EXERCISE DIRECTIONS
In your copy, include every line of the listing below exactly but none of the pictures.

------------------------------------------------

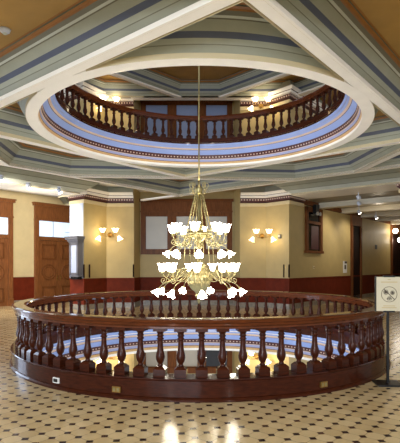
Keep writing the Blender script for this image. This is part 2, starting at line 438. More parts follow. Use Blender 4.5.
# ------------------------------------------------------------------ alcove windows
def alcove_window(idx,z0,zs,panes,label):
    zt,zh,pt,pb,zb=zs
    o=bpy.data.objects.new('window_%d'%idx,None); C.objects.link(o); struct(o,label)
    Y=YC-.06; f=MB()
    def X(px): return ray(px)*YC
    xl,xr=X(141),X(232)
    hx=(xl+xr)/2; W=xr-xl
    f.box((hx,YC-.05,z0+(zh+zt)/2),(W,.10,zt-zh),'oak_dark')
    f.box((hx,YC-.08,z0+zt-.05),(W+.1,.16,.10),'oak_dark'); f.box((hx,YC-.07,z0+zh+.02),(W+.04,.14,.06),'oak_dark')
    f.box((hx,YC-.07,z0+(zb+pb)/2),(W,.14,pb-zb),'oak_dark')
    f.box((hx,YC-.05,z0+(zh+pt)/2),(W,.10,zh-pt),'oak_dark')
    xs=[(X(145.5),X(168)),(X(176),X(198)),(X(205.5),X(227.5))]
    edges=[xl]+[e for p in xs for e in p]+[xr]
    for i in range(0,8,2):
        f.box(((edges[i]+edges[i+1])/2,YC-.05,z0+(pt+pb)/2),(edges[i+1]-edges[i],.10,pt-pb),'oak_dark')
    f.build('window_frame',o)
    for (a,b),mt in zip(xs,panes):
        g=MB(); g.box(((a+b)/2,YC-.02,z0+(pt+pb)/2),(b-a,.02,pt-pb),mt); g.build('pane',o)
        e=MB(); w=.025
        for zz in (pt-w/2,pb+w/2): e.box(((a+b)/2,YC-.04,z0+zz),(b-a,.04,w),'oak_dark')
        for xx in (a+w/2,b-w/2): e.box((xx,YC-.04,z0+(pt+pb)/2),(w,.04,pt-pb),'oak_dark')
        e.build('sash',o)
    return o
alcove_window(1,0,(4.46,3.92,3.76,2.34,2.14),('frosted','frosted','frosted'),'wide wood framed window with frosted panes behind the chandelier')
alcove_window(2,4.85,(3.96,3.7,3.60,1.5,1.2),('sky_pane',)*3,'wood framed window with blue panes in the gallery above')
alcove_window(3,-4.85,(4.46,3.92,3.76,2.24,2.0),('frosted','frosted','dark_pane'),'wood framed window on the floor below')

# ------------------------------------------------------------------ upper ceiling
ZU=8.2
uc=MB(); uc.add([(-11,7,ZU+.55),(11,7,ZU+.55),(11,24,ZU+.55),(-11,24,ZU+.55)],[(0,1,2,3)],'gold_panel')
ceil2=struct(uc.build('ceiling'),'coffered ceiling of the gallery above')
US=9.6
cen=[(-(US-4.9),4.9),(US-4.9,4.9),(.85,US-.85),(-.85,US-.85)]
def scaled(k): return [(d*k,h,m) for d,h,m in PROFILE]
coffer(lambda d:inset(cen,d),scaled(1.3),ZU,0,ceil2)
wl=[(-.85-.17,US-.85),(-(US-4.9)-.15,4.9),(-5.6,6.4),(-4.75,7.55),(-3.75,8.68),(-2.2,8.75)]
coffer(lambda d:inset(wl,d),scaled(1.1),ZU,0,ceil2)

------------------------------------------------

EXERCISE SOLUTION
Keep writing the Blender script for this image. This is part 2, starting at line 438. More parts follow. Use Blender 4.5.
# ------------------------------------------------------------------ alcove windows
def alcove_window(idx,z0,zs,panes,label):
    zt,zh,pt,pb,zb=zs
    o=bpy.data.objects.new('window_%d'%idx,None); C.objects.link(o); struct(o,label)
    Y=YC-.06; f=MB()
    def X(px): return ray(px)*YC
    xl,xr=X(141),X(232)
    hx=(xl+xr)/2; W=xr-xl
    f.box((hx,YC-.05,z0+(zh+zt)/2),(W,.10,zt-zh),'oak_dark')
    f.box((hx,YC-.08,z0+zt-.05),(W+.1,.16,.10),'oak_dark'); f.box((hx,YC-.07,z0+zh+.02),(W+.04,.14,.06),'oak_dark')
    f.box((hx,YC-.07,z0+(zb+pb)/2),(W,.14,pb-zb),'oak_dark')
    f.box((hx,YC-.05,z0+(zh+pt)/2),(W,.10,zh-pt),'oak_dark')
    xs=[(X(145.5),X(168)),(X(176),X(198)),(X(205.5),X(227.5))]
    edges=[xl]+[e for p in xs for e in p]+[xr]
    for i in range(0,8,2):
        f.box(((edges[i]+edges[i+1])/2,YC-.05,z0+(pt+pb)/2),(edges[i+1]-edges[i],.10,pt-pb),'oak_dark')
    f.build('window_frame',o)
    for (a,b),mt in zip(xs,panes):
        g=MB(); g.box(((a+b)/2,YC-.02,z0+(pt+pb)/2),(b-a,.02,pt-pb),mt); g.build('pane',o)
        e=MB(); w=.025
        for zz in (pt-w/2,pb+w/2): e.box(((a+b)/2,YC-.04,z0+zz),(b-a,.04,w),'oak_dark')
        for xx in (a+w/2,b-w/2): e.box((xx,YC-.04,z0+(pt+pb)/2),(w,.04,pt-pb),'oak_dark')
        e.build('sash',o)
    return o
alcove_window(1,0,(4.46,3.92,3.76,2.34,2.14),('frosted','frosted','frosted'),'wide wood framed window with frosted panes behind the chandelier')
alcove_window(2,4.85,(3.96,3.7,3.60,1.5,1.2),('sky_pane',)*3,'wood framed window with blue panes in the gallery above')
alcove_window(3,-4.85,(4.46,3.92,3.76,2.24,2.0),('frosted','frosted','dark_pane'),'wood framed window on the floor below')

# ------------------------------------------------------------------ upper ceiling
ZU=8.2
uc=MB(); uc.add([(-11,7,ZU+.55),(11,7,ZU+.55),(11,24,ZU+.55),(-11,24,ZU+.55)],[(0,1,2,3)],'gold_panel')
ceil2=struct(uc.build('ceiling'),'coffered ceiling of the gallery above')
US=9.6
cen=[(-(US-4.9),4.9),(US-4.9,4.9),(.85,US-.85),(-.85,US-.85)]
def scaled(k): return [(d*k,h,m) for d,h,m in PROFILE]
coffer(lambda d:inset(cen,d),scaled(1.3),ZU,0,ceil2)
wl=[(-.85-.17,US-.85),(-(US-4.9)-.15,4.9),(-5.6,6.4),(-4.75,7.55),(-3.75,8.68),(-2.2,8.75)]
coffer(lambda d:inset(wl,d),scaled(1.1),ZU,0,ceil2)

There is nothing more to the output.